BRASÍLIA (Reuters) - O ex-presidente Luiz Inácio Lula da Silva (PT) foi irônico nesta terça-feira ao comentar o apoio declarado pelo atacante Neymar ao candidato à reeleição Jair Bolsonaro (PL) no segundo turno da disputa pelo Palácio do Planalto, ao mencionar que a posição do jogador pode estar relacionada a um perdão de dívida milionária com a Receita Federal.
O pai de Neymar já se reuniu com Bolsonaro e o ministro da Economia, Paulo Guedes, no passado, para discutir um processo no qual a Receita Federal cobra uma dívida do jogador. Segundo reportagens, a dívida teve seu valor substancialmente reduzido, passando de 188 milhões de reais para cerca de 8 milhões de reais, mas o processo ainda corre na Justiça.
Perguntado em entrevista ao canal de Youtube Flow Podcast se tinha ficado chateado com o apoio declarado por Neymar a Bolsonaro, Lula garantiu que não. "O Neymar tem o direito de escolher quem ele quiser para ser presidente", disse.

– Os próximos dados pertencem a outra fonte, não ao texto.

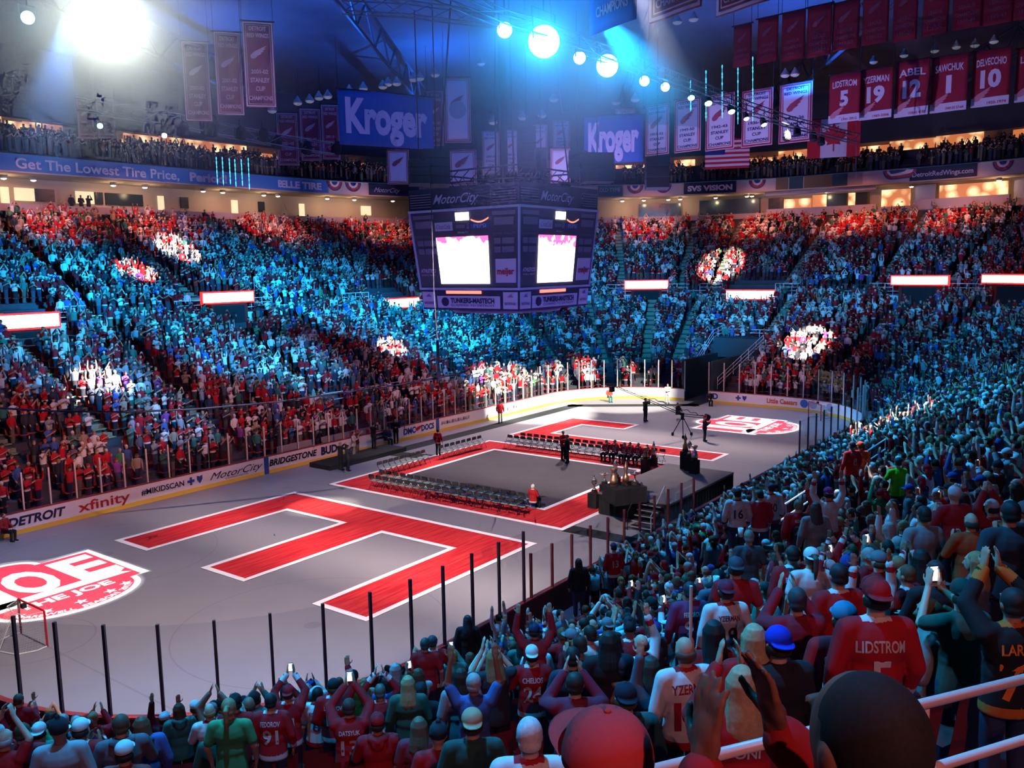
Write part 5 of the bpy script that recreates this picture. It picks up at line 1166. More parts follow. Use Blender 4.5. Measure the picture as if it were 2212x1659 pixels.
# ------------------------------------------------------------------ tunnel mouth
sm = (S_TUN0+S_TUN1)/2; nT = Vector((*nrm(sm), 0)); tT = Vector((nT.y, -nT.x, 0)); bT = Vector((*base(sm)[0], 0)); wT = (S_TUN1-S_TUN0)/2+.1
MT = Matrix(((tT.x, nT.x, 0, bT.x), (tT.y, nT.y, 0, bT.y), (0, 0, 1, 0), (0, 0, 0, 1)))
MB().box(-wT, wT, 0, 14, -.02, .015, 0, MT).build('floor_tunnel', mat('tunnel_floor', (.03, .05, .05)))['kind'] = 'structure'
MB().box(-wT-.25, -wT, .2, 9.2, 0, 3.6, 0, MT).build('wall_tunnel_left', M_['teal'])['kind'] = 'structure'
MB().box(wT, wT+.25, .2, 9.2, 0, 3.6, 0, MT).build('wall_tunnel_right', M_['teal'])['kind'] = 'structure'
MB().box(-wT, wT, 9.0, 9.2, 0, 3.6, 0, MT).build('wall_tunnel_back', M_['dark'])['kind'] = 'structure'
cn_ = MB().box(-wT-.5, wT+1.9, 7.4, 9.6, 3.2, 5.0, 0, MT).build('tunnel_canopy', M_['teal']); tag(cn_, 'dark teal box shaped canopy above the corner tunnel', 'canopy')
def railing(pts, h, label, pitch=1.2, m=None, bars=(1.0, .55), r=.028, cat='railing'):
    P = [Vector(p) for p in pts]; t = empty('railing', P[0]); tag(t, label, cat); o = P[0]; m = m or M_['rail']
    for b in bars: MB().tube([p-o+Vector((0, 0, h*b)) for p in P], r, 6).build('rail_bar', m, t)
    for a, b in zip(P[:-1], P[1:]):
        n = max(1, round((b-a).length/pitch))
        for k in range(n+1): p = a.lerp(b, k/n)-o; MB().tube([p, p+Vector((0, 0, h))], r*.9, 5).build('rail_post', m, t)
    return t
mt = lambda u, v, z: tuple(MT@Vector((u, v, z)))
railing([mt(-wT-.3, 1.0, 1.1), mt(-wT-.5, 7.4, 4.7), mt(-wT-.5, 9.6, 5.0)], 1.0, 'cyan lit handrail climbing beside the left side of the corner tunnel', bars=(1, .66, .33))
railing([mt(wT+.3, 1.0, 1.1), mt(wT+1.9, 7.4, 4.4)], 1.0, 'cyan lit handrail climbing beside the right side of the corner tunnel', bars=(1, .66, .33))
railing([mt(-wT-.5, 9.6, 5.0), mt(wT+1.9, 9.6, 5.0)], .7, 'short rail along the top of the tunnel canopy')
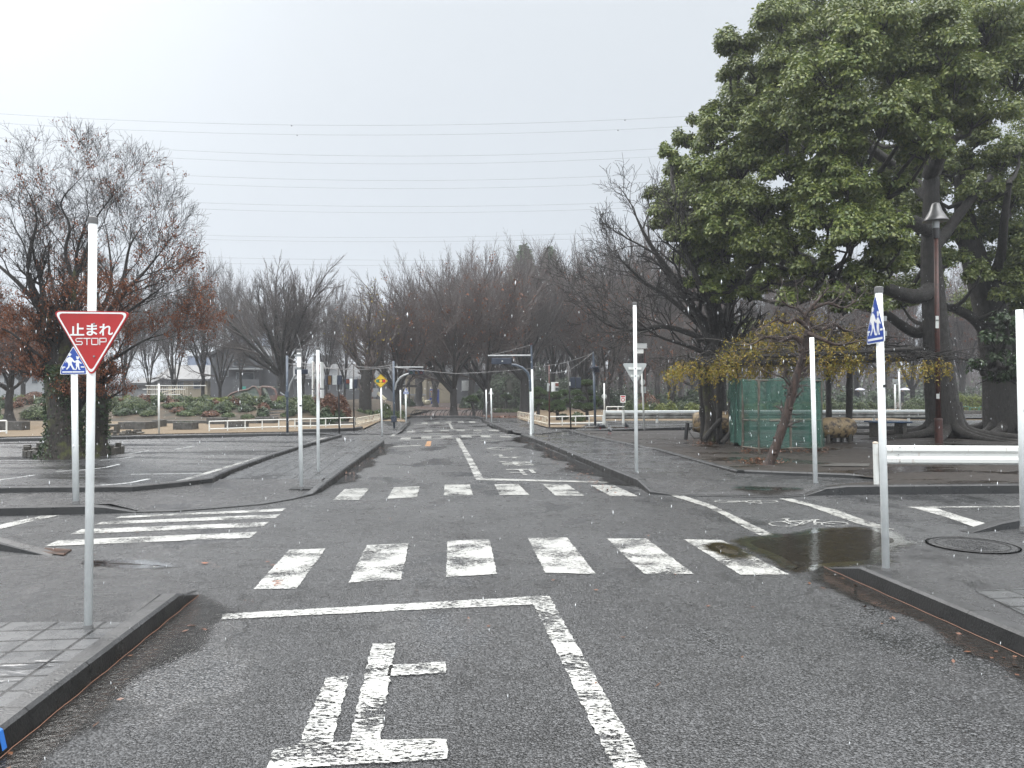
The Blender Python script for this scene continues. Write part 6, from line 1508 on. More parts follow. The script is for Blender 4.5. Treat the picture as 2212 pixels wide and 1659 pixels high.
def bush(name, label, c, rx, rz, seed, mat='hedge', cat='shrub', n=1500, size=.07, group=None, ry=None, jag=.1):
    c = Vector(c); root = thing(name, label, cat, c, group); rs = np.random.RandomState(seed); ry = ry or rx
    d = unit(rs.normal(0, 1, (n, 3))); d[:, 2] = np.where(d[:, 2] < -.1, -d[:, 2], d[:, 2]); ph = rs.uniform(0, 6.28, 6)
    bm = 1 + jag * (np.sin(d[:, 0] * 4 + ph[0]) * np.sin(d[:, 1] * 4 + ph[1]) + .7 * np.sin(d[:, 2] * 6 + ph[2] + d[:, 0] * 5))
    C = d * (bm * rs.uniform(.78, 1.03, n))[:, None] * np.array([rx, ry, rz]) + np.array(c) + np.array([0, 0, rz * .12]); C[:, 2] = np.maximum(C[:, 2], c.z + .01)
    Vt, Q = leaf_quads(C, size, rs, 0, .6, Nn=unit(d + np.array([0, 0, .3]))); array_mesh('foliage', Vt, Q, MT[mat], root)
    MB().ball(c + Z_ * rz * .1, 1, 14, 8, sc=(rx * .80, ry * .80, rz * .82)).build('branches', MT['core'], root, smooth=True)
    return root
# ================================================================ mound, hedges, shrubs
def sm01(x): x = max(0.0, min(1.0, x)); return x * x * (3 - 2 * x)
def mz(x, y):
    k = sm01((y - 37.2) / 5.0) * sm01((-7.2 - x) / 3.5) * (1 - .75 * sm01((x + 16.2) / -.01) * 0)
    st = math.exp(-((x - (-12.35 - (y - 38) * .06)) / .9) ** 2)
    return .115 + k * (.72 + .10 * math.sin(x * .9) + .06 * math.sin(y * 1.7 + x * .4)) - .18 * st * k
nx, ny = 110, 26; vs = []; fs = []
for j in range(ny):
    for i in range(nx): x = -58 + 51.5 * i / (nx - 1); y = 36.6 + 26 * (j / (ny - 1)) ** 1.5; vs.append((x, y, mz(x, y)))
for j in range(ny - 1):
    for i in range(nx - 1): a = j * nx + i; fs.append((a, a + 1, a + nx + 1, a + nx))
o = MB().add(vs, fs).build('mound', MT['mound'], smooth=True); o['kind'] = 'structure'
for i in range(6):
    y = 38.0 + i * .62; x = -12.35 - (y - 38) * .06; c = Vector((x, y, mz(x, y) + .02)); MB().box(c - Z_ * .03, (.8, .3, .08), .05).build('stone_step', MT['strip'], loc=c, bevel=.01)['kind'] = 'structure'
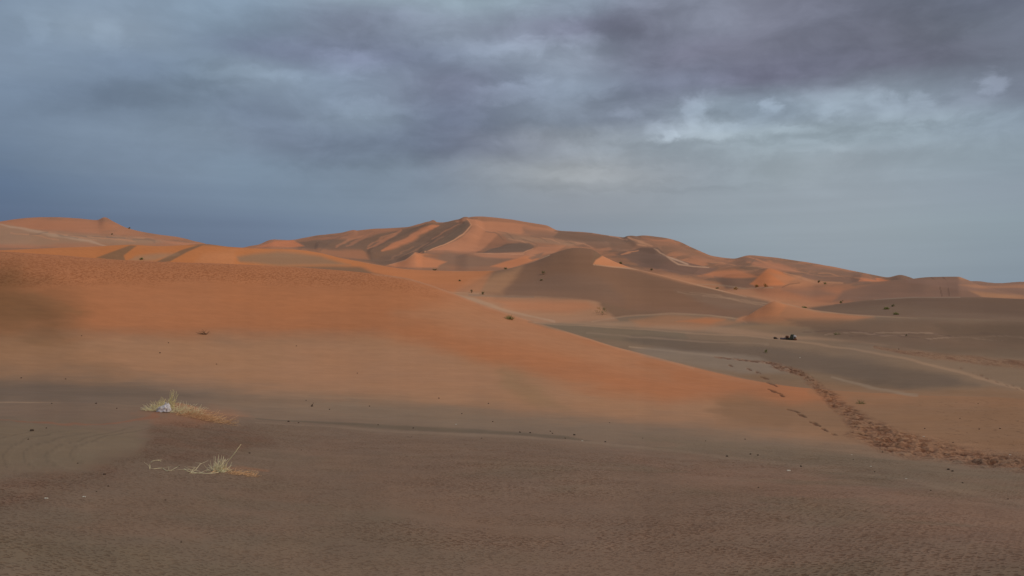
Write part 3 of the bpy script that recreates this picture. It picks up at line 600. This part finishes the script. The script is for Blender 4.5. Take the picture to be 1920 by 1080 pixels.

"Eu acho que ele está com medo de que se eu ganhar as eleições, eu vá ver o que o Bolsonaro perdoou da dívida do Imposto de Renda dele", brincou o ex-presidente, cuja entrevista quebrou recorde de audiência com mais de 1 milhão de expectadores simultâneos -- quase o dobro do verificado em 8 de agosto, quando Bolsonaro foi ao programa, com uma média de 550 mil pessoas assistindo ao mesmo tempo.
Procurada, a assessoria de imprensa de Neymar disse que não irá se manifestar sobre a declaração de Lula
Lula também comentou a mais recente polêmica envolvendo seu adversário, que em entrevistas se referiu a adolescentes "bonitinhas" venezuelanas que estariam se prostituindo na periferia de Brasília. Segundo o ex-presidente, o comportamento de Bolsonaro "no caso das meninas da Venezuela é o comportamento de um pedófilo".
Bolsonaro foi forçado a pedir desculpas nesta terça pela declaração em meio à imensa repercussão negativa das falas.
Confrontado com a tese de que a esquerda teria um ar de soberba e seria menos acessível a canais de podcast como o Flow, Lula argumentou que há "muita gente boa" nesse campo político, mas ele não detém "a verdade dentro de si".
"É importante a gente saber que tem muita gente séria que não é de esquerda. Muita gente boa, muita gente comprometida, muita gente que pensa no Brasil", defendeu.
O petista também utilizou a entrevista para rebater fake news divulgadas por Bolsonaro e sua campanha, lembrando, por exemplo, de medidas tomadas durante seu governo para assegurar a liberdade religiosa e reafirmando sua posição contra o aborto.
"Ele (Bolsonaro) não mede as consequências do que fala. Tem uma propensão a mentir e falar mentiras. Eu não estava acostumado a fazer política assim", disse.
O ex-presidente também lamentou na entrevista a eleição de alguns parlamentares mais radicais neste ano, mas disse ter a esperança que eles tenham "juízo" no Congresso. Lula comentava a eleição de nomes como o da ex-ministra e aliada de Bolsonaro Damares Alves (Republicanos-DF) para o Senado.
"Você elegeu algumas pessoas que, sinceramente, o Brasil não merecia", disse o petista. "Lamentavelmente essas pessoas são eleitas", afirmou, acrescentando que se eleito terá de "lidar com elas na expectativa" de que elas tenham juízo para atuar a favor da sociedade.
Perguntando sobre a descriminalização da maconha, outro tema bastante explorado pelas fake news, afirmou que o tema não cabe ao governo, mas sim ao Congresso ou ao Judiciário, se entenderem apropriado.
No campo econômico, Lula voltou a prometer que uma eventual gestão sua irá incluir "o pobre no Orçamento" e criticou o atual governo por usar o conflito entre a Rússia e a Ucrânia como motivo para os problemas econômicos do Brasil. "Querer jogar a culpa na guerra na Ucrânia já é demais", disse.